Exercise: Write the material out again in full, exactly.

Excerpted records:
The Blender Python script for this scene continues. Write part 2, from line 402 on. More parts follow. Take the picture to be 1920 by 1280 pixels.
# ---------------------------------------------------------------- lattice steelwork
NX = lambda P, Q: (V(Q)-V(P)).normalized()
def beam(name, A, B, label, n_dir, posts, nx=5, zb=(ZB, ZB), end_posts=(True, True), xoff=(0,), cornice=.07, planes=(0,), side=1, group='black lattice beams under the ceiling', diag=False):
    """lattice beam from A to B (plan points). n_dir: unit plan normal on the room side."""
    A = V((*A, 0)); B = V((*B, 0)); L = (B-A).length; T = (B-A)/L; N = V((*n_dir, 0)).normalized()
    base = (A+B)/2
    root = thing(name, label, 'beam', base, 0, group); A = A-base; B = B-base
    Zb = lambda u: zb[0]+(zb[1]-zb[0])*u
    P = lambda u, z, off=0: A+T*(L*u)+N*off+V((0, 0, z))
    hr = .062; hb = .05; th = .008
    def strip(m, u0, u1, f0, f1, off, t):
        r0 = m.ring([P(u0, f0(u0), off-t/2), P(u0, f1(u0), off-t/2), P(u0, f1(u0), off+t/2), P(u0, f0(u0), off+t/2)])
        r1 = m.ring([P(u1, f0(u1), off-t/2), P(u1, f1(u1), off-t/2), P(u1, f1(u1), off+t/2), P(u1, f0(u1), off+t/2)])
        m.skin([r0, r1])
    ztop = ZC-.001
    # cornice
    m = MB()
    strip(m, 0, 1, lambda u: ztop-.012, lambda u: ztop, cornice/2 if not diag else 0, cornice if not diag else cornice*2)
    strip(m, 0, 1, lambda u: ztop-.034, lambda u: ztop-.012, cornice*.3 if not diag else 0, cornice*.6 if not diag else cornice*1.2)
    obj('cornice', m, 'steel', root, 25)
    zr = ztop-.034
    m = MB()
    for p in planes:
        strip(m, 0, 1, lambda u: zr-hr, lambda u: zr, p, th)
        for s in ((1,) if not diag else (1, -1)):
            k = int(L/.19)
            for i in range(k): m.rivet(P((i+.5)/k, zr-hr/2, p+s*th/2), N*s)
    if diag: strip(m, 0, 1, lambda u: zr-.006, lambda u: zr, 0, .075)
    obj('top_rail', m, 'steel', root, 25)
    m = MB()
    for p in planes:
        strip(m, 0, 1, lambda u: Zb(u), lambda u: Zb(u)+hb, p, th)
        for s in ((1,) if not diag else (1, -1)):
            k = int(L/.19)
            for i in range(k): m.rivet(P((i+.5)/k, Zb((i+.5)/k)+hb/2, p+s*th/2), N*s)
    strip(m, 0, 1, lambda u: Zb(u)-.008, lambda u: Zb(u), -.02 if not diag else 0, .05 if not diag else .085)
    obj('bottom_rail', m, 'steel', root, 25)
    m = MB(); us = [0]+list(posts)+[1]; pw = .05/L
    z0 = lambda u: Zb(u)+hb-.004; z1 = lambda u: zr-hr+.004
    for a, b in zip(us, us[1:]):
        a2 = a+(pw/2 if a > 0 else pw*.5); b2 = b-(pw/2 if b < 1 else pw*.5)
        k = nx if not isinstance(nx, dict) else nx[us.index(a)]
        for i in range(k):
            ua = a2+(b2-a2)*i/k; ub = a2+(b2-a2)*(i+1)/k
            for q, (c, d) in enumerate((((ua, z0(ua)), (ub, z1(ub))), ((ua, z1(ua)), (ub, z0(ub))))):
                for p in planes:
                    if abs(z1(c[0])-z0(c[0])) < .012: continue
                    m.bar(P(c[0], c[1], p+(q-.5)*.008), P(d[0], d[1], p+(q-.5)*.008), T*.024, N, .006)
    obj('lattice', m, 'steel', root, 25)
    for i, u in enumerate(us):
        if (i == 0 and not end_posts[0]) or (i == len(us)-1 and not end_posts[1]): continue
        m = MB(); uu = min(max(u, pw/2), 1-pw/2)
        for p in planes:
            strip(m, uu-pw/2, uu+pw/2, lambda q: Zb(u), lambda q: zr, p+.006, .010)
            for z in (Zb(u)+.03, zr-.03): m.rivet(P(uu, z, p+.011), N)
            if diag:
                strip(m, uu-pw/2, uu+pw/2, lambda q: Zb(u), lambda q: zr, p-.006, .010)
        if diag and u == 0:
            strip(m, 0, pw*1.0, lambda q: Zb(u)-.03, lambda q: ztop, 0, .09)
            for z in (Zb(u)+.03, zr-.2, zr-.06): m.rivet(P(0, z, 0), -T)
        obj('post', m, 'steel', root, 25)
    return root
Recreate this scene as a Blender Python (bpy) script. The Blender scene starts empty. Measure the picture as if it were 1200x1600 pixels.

Complete answer:
The Blender Python script for this scene continues. Write part 2, from line 402 on. More parts follow. Take the picture to be 1920 by 1280 pixels.
# ---------------------------------------------------------------- lattice steelwork
NX = lambda P, Q: (V(Q)-V(P)).normalized()
def beam(name, A, B, label, n_dir, posts, nx=5, zb=(ZB, ZB), end_posts=(True, True), xoff=(0,), cornice=.07, planes=(0,), side=1, group='black lattice beams under the ceiling', diag=False):
    """lattice beam from A to B (plan points). n_dir: unit plan normal on the room side."""
    A = V((*A, 0)); B = V((*B, 0)); L = (B-A).length; T = (B-A)/L; N = V((*n_dir, 0)).normalized()
    base = (A+B)/2
    root = thing(name, label, 'beam', base, 0, group); A = A-base; B = B-base
    Zb = lambda u: zb[0]+(zb[1]-zb[0])*u
    P = lambda u, z, off=0: A+T*(L*u)+N*off+V((0, 0, z))
    hr = .062; hb = .05; th = .008
    def strip(m, u0, u1, f0, f1, off, t):
        r0 = m.ring([P(u0, f0(u0), off-t/2), P(u0, f1(u0), off-t/2), P(u0, f1(u0), off+t/2), P(u0, f0(u0), off+t/2)])
        r1 = m.ring([P(u1, f0(u1), off-t/2), P(u1, f1(u1), off-t/2), P(u1, f1(u1), off+t/2), P(u1, f0(u1), off+t/2)])
        m.skin([r0, r1])
    ztop = ZC-.001
    # cornice
    m = MB()
    strip(m, 0, 1, lambda u: ztop-.012, lambda u: ztop, cornice/2 if not diag else 0, cornice if not diag else cornice*2)
    strip(m, 0, 1, lambda u: ztop-.034, lambda u: ztop-.012, cornice*.3 if not diag else 0, cornice*.6 if not diag else cornice*1.2)
    obj('cornice', m, 'steel', root, 25)
    zr = ztop-.034
    m = MB()
    for p in planes:
        strip(m, 0, 1, lambda u: zr-hr, lambda u: zr, p, th)
        for s in ((1,) if not diag else (1, -1)):
            k = int(L/.19)
            for i in range(k): m.rivet(P((i+.5)/k, zr-hr/2, p+s*th/2), N*s)
    if diag: strip(m, 0, 1, lambda u: zr-.006, lambda u: zr, 0, .075)
    obj('top_rail', m, 'steel', root, 25)
    m = MB()
    for p in planes:
        strip(m, 0, 1, lambda u: Zb(u), lambda u: Zb(u)+hb, p, th)
        for s in ((1,) if not diag else (1, -1)):
            k = int(L/.19)
            for i in range(k): m.rivet(P((i+.5)/k, Zb((i+.5)/k)+hb/2, p+s*th/2), N*s)
    strip(m, 0, 1, lambda u: Zb(u)-.008, lambda u: Zb(u), -.02 if not diag else 0, .05 if not diag else .085)
    obj('bottom_rail', m, 'steel', root, 25)
    m = MB(); us = [0]+list(posts)+[1]; pw = .05/L
    z0 = lambda u: Zb(u)+hb-.004; z1 = lambda u: zr-hr+.004
    for a, b in zip(us, us[1:]):
        a2 = a+(pw/2 if a > 0 else pw*.5); b2 = b-(pw/2 if b < 1 else pw*.5)
        k = nx if not isinstance(nx, dict) else nx[us.index(a)]
        for i in range(k):
            ua = a2+(b2-a2)*i/k; ub = a2+(b2-a2)*(i+1)/k
            for q, (c, d) in enumerate((((ua, z0(ua)), (ub, z1(ub))), ((ua, z1(ua)), (ub, z0(ub))))):
                for p in planes:
                    if abs(z1(c[0])-z0(c[0])) < .012: continue
                    m.bar(P(c[0], c[1], p+(q-.5)*.008), P(d[0], d[1], p+(q-.5)*.008), T*.024, N, .006)
    obj('lattice', m, 'steel', root, 25)
    for i, u in enumerate(us):
        if (i == 0 and not end_posts[0]) or (i == len(us)-1 and not end_posts[1]): continue
        m = MB(); uu = min(max(u, pw/2), 1-pw/2)
        for p in planes:
            strip(m, uu-pw/2, uu+pw/2, lambda q: Zb(u), lambda q: zr, p+.006, .010)
            for z in (Zb(u)+.03, zr-.03): m.rivet(P(uu, z, p+.011), N)
            if diag:
                strip(m, uu-pw/2, uu+pw/2, lambda q: Zb(u), lambda q: zr, p-.006, .010)
        if diag and u == 0:
            strip(m, 0, pw*1.0, lambda q: Zb(u)-.03, lambda q: ztop, 0, .09)
            for z in (Zb(u)+.03, zr-.2, zr-.06): m.rivet(P(0, z, 0), -T)
        obj('post', m, 'steel', root, 25)
    return root
Recreate this scene as a Blender Python (bpy) script. The Blender scene starts empty. Measure the picture as if it were 1200x1600 pixels.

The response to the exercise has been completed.